Writing Portfolio


Cocktail hour (part one)

I don’t go in for cocktails very often, and when I do I usually opt for a whisky-based one like a rusty nail, but my current preferences are gin-based.

We have recently come into ownership of a bottle of Cointreau, which in turn prompted us to wonder what cocktails we could make to use it up. This, by the way, has happened before in our flat, where we sometimes end up owning fairly random liqueurs which we then have to use up by figuring out what cocktails they go in. Shortly after moving into our flat we had to Google crème de cacao in order to find something to put it in, which we then served to guests at a house-party. It’s a hard life.

As for Cointreau, I found an answer by way of the works of one of my favourite writers, the late Patrick Leigh Fermor. By happy coincidence, Tom Sawford, the man whose website is a great online source of all things related to the great man who everyone (even those of us who never had the pleasure of meeting him) simply calls Paddy, was thinking recently of what fans could have to drink while reading Artemis Cooper’s biography. Paddy could drink most men under the table even after his ninetieth birthday and his natural curiosity about so many things extended to alcohol, so there would be much to choose from based on references to drinks in his books.

Tom’s choice presented itself when he travelled to Cluj in Transylvania to meet with Nick Hunt while the latter was quite literally following in Paddy’s footsteps by walking across Europe from the Hook of Holland to Constantinople (as Paddy, ever the philhellene, always called it). Obviously they had to toast Paddy’s memory, but where should Tom and Nick go for that drink? And, more crucially, what should they drink? They decided to consult Between the Woods and the Water to see what Paddy had done when he was in Cluj. Here’s what he had experienced in 1934:

“An hotel at the end of the main square, called the New York – a great meeting place in the winter season – drew my companions like a magnet. István said the barman had invented an amazing cocktail – only surpassed by the one called ‘Flying’ in the Vier Jahreszeiten bar in Munich – which would be criminal to miss. He stalked in, waved the all-clear from the top of some steps, and we settled in a strategic corner while the demon-barman went mad with his shaker.”

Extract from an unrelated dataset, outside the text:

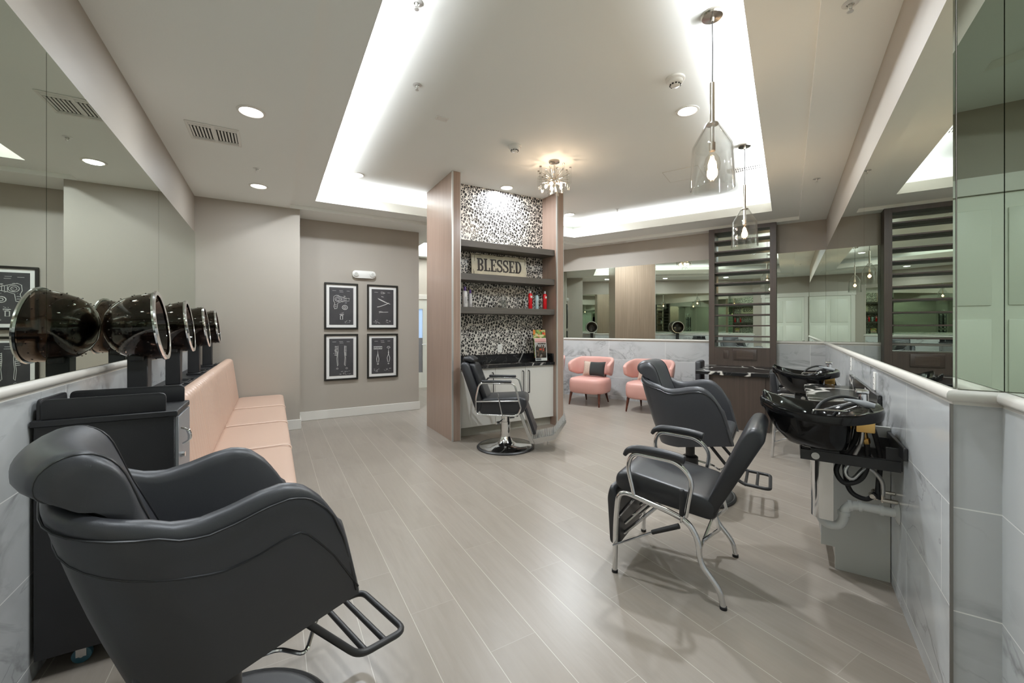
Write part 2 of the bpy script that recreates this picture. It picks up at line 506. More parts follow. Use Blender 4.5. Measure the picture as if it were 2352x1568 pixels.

The cocktail that Paddy and his friends enjoyed in Cluj remains unknown as he did not actually mention what it was (and the New York Hotel, now the InterContinental, was closed when Tom and Nick visited so they couldn’t go inside to find out). However, Tom was able to contact the Vier Jahreszeiten, which still exists, and obtain the recipe for the flying – two parts gin, one part Cointreau and one part lemon juice (in fact, a white lady) topped with champagne – which he duly posted on his blog.

The happy result of this here in East Finchley over the past couple of weeks has been several very satisfied dinner-guests who were greeted with a flying cocktail on entry.

Further research has shown that one of what David A. Embury defined as the six basic cocktail recipes – the sidecar, to be precise – contains Cointreau too, this time mixed with Cognac or Armagnac. So we’re not short of ideas.